What if I said that the better you understand the mechanism behind YouTube’s business model, the higher your streaming rate will be on YouTube? Yes, that means reading this article could improve your YouTube rates — maybe even double or triple them. Get ready for a major change in the way your content is valued.
If your business currently revolves around retail models, whether iTunes or brick-and-mortar stores or subscription services like Spotify or Netflix, you may not be aware of the primary driver of YouTube’s unique business model, which is projected by Citi to generate $3.6 billion in gross revenue this year. What’s incredible about their model is that even as YouTube integrates more and more pre-roll ads, which should reduce viewership, traffic grows 20% a quarter according to comScore.
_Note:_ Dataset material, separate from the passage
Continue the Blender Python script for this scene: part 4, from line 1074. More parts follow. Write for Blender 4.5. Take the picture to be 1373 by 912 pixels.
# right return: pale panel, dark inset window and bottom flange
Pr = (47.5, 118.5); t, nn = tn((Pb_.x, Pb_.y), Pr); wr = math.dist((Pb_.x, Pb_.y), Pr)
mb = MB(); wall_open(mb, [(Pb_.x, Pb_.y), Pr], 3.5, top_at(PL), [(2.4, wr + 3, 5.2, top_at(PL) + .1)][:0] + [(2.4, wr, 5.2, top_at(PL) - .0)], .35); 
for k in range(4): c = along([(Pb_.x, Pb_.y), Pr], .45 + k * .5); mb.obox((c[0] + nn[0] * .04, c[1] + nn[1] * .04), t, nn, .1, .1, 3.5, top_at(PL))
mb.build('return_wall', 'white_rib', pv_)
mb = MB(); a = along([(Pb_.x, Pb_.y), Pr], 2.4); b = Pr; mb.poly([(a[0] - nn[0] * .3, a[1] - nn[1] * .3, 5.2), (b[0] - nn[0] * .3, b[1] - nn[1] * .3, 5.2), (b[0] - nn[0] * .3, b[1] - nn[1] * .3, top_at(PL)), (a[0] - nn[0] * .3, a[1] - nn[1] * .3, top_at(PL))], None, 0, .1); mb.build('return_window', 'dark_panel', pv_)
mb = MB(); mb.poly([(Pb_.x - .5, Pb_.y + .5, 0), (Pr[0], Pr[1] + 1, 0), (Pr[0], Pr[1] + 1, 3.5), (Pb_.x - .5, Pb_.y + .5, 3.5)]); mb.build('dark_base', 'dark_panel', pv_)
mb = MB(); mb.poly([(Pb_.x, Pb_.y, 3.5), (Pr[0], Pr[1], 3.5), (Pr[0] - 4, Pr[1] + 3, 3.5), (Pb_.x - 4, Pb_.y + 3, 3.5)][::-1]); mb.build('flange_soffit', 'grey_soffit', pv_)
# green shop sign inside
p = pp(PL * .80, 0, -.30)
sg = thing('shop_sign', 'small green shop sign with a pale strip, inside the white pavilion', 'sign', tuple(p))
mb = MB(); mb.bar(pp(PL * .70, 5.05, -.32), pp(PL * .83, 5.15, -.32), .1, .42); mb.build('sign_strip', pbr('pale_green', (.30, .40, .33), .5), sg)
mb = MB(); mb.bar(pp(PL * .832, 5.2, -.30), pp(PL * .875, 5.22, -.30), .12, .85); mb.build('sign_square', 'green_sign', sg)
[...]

The fundamental difference between the industry built around YouTube (arguably “the future”) and the industry music and film rights owners are accustomed to (a little too early to call it “the past”) is the difference between an auction and a retail store. Music and film rights owners have built their businesses around a retail model, where rates are set and their ability to drive revenue is tied to their ability to sell units or get streams. YouTube’s model works more like a TV network, where the value of the product is only as big as advertisers are willing to pay to advertise against it, so the networks are always looking for the highest bidder, like an auction. For a TV show that auction typically happens by the season, but on YouTube that auction runs by the split second.
So YouTube is an auction, which makes your new customers (the buyers) the brands and advertisers. While fans control your traffic, which is equally important, the brands control the value of your content (the price) in this new ecosystem.